> Task prompt
Write the listing out again, all of it, word for word.

> Data section
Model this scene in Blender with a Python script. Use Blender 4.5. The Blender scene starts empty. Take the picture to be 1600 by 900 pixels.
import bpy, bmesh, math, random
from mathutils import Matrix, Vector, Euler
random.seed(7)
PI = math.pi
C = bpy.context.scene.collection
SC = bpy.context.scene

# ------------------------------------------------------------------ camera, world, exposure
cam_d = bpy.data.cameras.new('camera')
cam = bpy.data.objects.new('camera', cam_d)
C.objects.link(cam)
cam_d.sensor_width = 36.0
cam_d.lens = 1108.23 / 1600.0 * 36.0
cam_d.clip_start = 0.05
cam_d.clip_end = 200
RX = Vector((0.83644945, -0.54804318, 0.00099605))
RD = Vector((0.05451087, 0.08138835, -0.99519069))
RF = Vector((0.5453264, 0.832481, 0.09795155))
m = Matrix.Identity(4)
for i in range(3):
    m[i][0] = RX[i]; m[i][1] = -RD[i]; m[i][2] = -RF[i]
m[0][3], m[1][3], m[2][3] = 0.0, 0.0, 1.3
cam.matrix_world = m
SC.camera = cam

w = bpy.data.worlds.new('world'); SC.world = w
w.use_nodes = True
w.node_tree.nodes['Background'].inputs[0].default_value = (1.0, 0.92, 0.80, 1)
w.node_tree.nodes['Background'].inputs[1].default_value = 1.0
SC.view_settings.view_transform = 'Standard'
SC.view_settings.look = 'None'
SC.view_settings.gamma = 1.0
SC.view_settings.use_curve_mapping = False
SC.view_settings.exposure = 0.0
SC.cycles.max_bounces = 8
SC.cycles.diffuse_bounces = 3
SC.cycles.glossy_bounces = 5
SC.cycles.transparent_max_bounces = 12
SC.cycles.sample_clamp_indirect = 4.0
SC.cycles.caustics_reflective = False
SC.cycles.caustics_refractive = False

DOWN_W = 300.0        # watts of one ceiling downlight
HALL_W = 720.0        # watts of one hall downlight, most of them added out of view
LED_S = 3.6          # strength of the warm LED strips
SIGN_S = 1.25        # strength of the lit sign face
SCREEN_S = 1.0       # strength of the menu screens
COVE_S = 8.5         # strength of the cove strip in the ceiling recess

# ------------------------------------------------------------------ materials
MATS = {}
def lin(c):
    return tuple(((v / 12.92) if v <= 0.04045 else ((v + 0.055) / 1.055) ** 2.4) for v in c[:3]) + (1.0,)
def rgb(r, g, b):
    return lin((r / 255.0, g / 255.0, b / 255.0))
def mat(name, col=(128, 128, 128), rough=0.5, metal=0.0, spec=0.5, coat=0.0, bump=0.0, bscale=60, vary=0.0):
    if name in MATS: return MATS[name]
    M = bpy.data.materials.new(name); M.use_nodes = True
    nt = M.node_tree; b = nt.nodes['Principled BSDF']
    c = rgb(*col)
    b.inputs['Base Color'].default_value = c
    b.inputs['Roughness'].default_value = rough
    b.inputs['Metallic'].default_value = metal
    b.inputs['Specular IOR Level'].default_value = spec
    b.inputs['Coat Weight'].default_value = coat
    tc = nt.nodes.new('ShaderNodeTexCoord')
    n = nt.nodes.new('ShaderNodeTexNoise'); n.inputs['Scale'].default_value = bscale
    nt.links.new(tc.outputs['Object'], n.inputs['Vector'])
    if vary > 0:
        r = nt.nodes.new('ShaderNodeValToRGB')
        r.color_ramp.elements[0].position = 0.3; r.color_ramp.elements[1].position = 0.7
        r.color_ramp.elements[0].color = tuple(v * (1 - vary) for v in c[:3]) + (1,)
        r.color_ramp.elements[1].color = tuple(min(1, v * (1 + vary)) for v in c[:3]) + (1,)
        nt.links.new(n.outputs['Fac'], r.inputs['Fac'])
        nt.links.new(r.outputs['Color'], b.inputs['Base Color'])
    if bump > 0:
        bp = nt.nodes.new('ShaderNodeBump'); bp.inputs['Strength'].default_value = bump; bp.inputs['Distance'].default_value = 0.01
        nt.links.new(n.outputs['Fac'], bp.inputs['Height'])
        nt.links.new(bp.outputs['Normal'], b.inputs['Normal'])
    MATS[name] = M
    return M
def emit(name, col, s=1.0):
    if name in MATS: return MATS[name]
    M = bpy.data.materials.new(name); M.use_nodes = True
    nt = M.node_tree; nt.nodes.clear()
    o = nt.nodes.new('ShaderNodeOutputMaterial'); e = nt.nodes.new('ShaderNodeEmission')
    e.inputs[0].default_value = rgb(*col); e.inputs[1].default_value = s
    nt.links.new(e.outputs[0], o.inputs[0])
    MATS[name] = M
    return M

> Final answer
Model this scene in Blender with a Python script. Use Blender 4.5. The Blender scene starts empty. Take the picture to be 1600 by 900 pixels.
import bpy, bmesh, math, random
from mathutils import Matrix, Vector, Euler
random.seed(7)
PI = math.pi
C = bpy.context.scene.collection
SC = bpy.context.scene

# ------------------------------------------------------------------ camera, world, exposure
cam_d = bpy.data.cameras.new('camera')
cam = bpy.data.objects.new('camera', cam_d)
C.objects.link(cam)
cam_d.sensor_width = 36.0
cam_d.lens = 1108.23 / 1600.0 * 36.0
cam_d.clip_start = 0.05
cam_d.clip_end = 200
RX = Vector((0.83644945, -0.54804318, 0.00099605))
RD = Vector((0.05451087, 0.08138835, -0.99519069))
RF = Vector((0.5453264, 0.832481, 0.09795155))
m = Matrix.Identity(4)
for i in range(3):
    m[i][0] = RX[i]; m[i][1] = -RD[i]; m[i][2] = -RF[i]
m[0][3], m[1][3], m[2][3] = 0.0, 0.0, 1.3
cam.matrix_world = m
SC.camera = cam

w = bpy.data.worlds.new('world'); SC.world = w
w.use_nodes = True
w.node_tree.nodes['Background'].inputs[0].default_value = (1.0, 0.92, 0.80, 1)
w.node_tree.nodes['Background'].inputs[1].default_value = 1.0
SC.view_settings.view_transform = 'Standard'
SC.view_settings.look = 'None'
SC.view_settings.gamma = 1.0
SC.view_settings.use_curve_mapping = False
SC.view_settings.exposure = 0.0
SC.cycles.max_bounces = 8
SC.cycles.diffuse_bounces = 3
SC.cycles.glossy_bounces = 5
SC.cycles.transparent_max_bounces = 12
SC.cycles.sample_clamp_indirect = 4.0
SC.cycles.caustics_reflective = False
SC.cycles.caustics_refractive = False

DOWN_W = 300.0        # watts of one ceiling downlight
HALL_W = 720.0        # watts of one hall downlight, most of them added out of view
LED_S = 3.6          # strength of the warm LED strips
SIGN_S = 1.25        # strength of the lit sign face
SCREEN_S = 1.0       # strength of the menu screens
COVE_S = 8.5         # strength of the cove strip in the ceiling recess

# ------------------------------------------------------------------ materials
MATS = {}
def lin(c):
    return tuple(((v / 12.92) if v <= 0.04045 else ((v + 0.055) / 1.055) ** 2.4) for v in c[:3]) + (1.0,)
def rgb(r, g, b):
    return lin((r / 255.0, g / 255.0, b / 255.0))
def mat(name, col=(128, 128, 128), rough=0.5, metal=0.0, spec=0.5, coat=0.0, bump=0.0, bscale=60, vary=0.0):
    if name in MATS: return MATS[name]
    M = bpy.data.materials.new(name); M.use_nodes = True
    nt = M.node_tree; b = nt.nodes['Principled BSDF']
    c = rgb(*col)
    b.inputs['Base Color'].default_value = c
    b.inputs['Roughness'].default_value = rough
    b.inputs['Metallic'].default_value = metal
    b.inputs['Specular IOR Level'].default_value = spec
    b.inputs['Coat Weight'].default_value = coat
    tc = nt.nodes.new('ShaderNodeTexCoord')
    n = nt.nodes.new('ShaderNodeTexNoise'); n.inputs['Scale'].default_value = bscale
    nt.links.new(tc.outputs['Object'], n.inputs['Vector'])
    if vary > 0:
        r = nt.nodes.new('ShaderNodeValToRGB')
        r.color_ramp.elements[0].position = 0.3; r.color_ramp.elements[1].position = 0.7
        r.color_ramp.elements[0].color = tuple(v * (1 - vary) for v in c[:3]) + (1,)
        r.color_ramp.elements[1].color = tuple(min(1, v * (1 + vary)) for v in c[:3]) + (1,)
        nt.links.new(n.outputs['Fac'], r.inputs['Fac'])
        nt.links.new(r.outputs['Color'], b.inputs['Base Color'])
    if bump > 0:
        bp = nt.nodes.new('ShaderNodeBump'); bp.inputs['Strength'].default_value = bump; bp.inputs['Distance'].default_value = 0.01
        nt.links.new(n.outputs['Fac'], bp.inputs['Height'])
        nt.links.new(bp.outputs['Normal'], b.inputs['Normal'])
    MATS[name] = M
    return M
def emit(name, col, s=1.0):
    if name in MATS: return MATS[name]
    M = bpy.data.materials.new(name); M.use_nodes = True
    nt = M.node_tree; nt.nodes.clear()
    o = nt.nodes.new('ShaderNodeOutputMaterial'); e = nt.nodes.new('ShaderNodeEmission')
    e.inputs[0].default_value = rgb(*col); e.inputs[1].default_value = s
    nt.links.new(e.outputs[0], o.inputs[0])
    MATS[name] = M
    return M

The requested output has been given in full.